Mr Dimon declared his "great fear" that academics will look back a decade from now and conclude that Wall Street reforms, including extra capital requirements on the biggest banks and curbs on derivatives trading, caused banks to pull back on lending and therefore held back the economic recovery.

The bank boss assailed Mr Bernanke with a long list of the new rules, and demanded to know if anyone at the Fed or elsewhere had "bothered to study the cumulative effect of these things" on bank lending.

The confrontation took place during a question-and-answer session at the International Monetary Conference in Atlanta, Georgia, after Mr Bernanke had made a hotly anticipated speech on the US economy, his first remarks since a slew of disappointing data on manufacturing, housing and jobs last week.

"Your list made me feel pretty good, it sounds like we are getting a lot done," the Fed chairman told Mr Dimon. "There are many, many things to fix."

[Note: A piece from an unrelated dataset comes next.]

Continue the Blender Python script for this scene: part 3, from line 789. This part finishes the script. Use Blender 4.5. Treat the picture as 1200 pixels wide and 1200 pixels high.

Mr Bernanke said that the credit crisis had revealed so many interrelated dangers in the financial system, and that the regulatory remedies were too many and too various, to be able to answer Mr Dimon's challenge.

"But we certainly are trying in each part to develop a system that is coherent and is consistent with banks providing their social function of providing credit," he said.

Earlier, Mr Bernanke had endorsed international plans to impose extra capital requirements on the biggest and most systemically important banks, which will certainly include Mr Dimon's institution. And pointedly, in answer to Mr Dimon, he said that there would be exemptions from some of the harshest rules for the smallest banks. "If you think it is difficult for JPMorgan Chase, it is very difficult for the small banker and community banker," Mr Bernanke said.

In his speech, the Fed chair insisted that the US economy will get through its soft patch and return to stronger growth in the second half of the year, and pinned his optimism on lower oil prices and an end to the disruptions to global manufacturing from the Japanese tsunami.

But he delivered a warning that US lawmakers could stymie the recovery by insisting on too many cuts to federal spending in the next year or two. He proposed a deal to raise the debt ceiling that would instead focus on making longer-term budget cuts.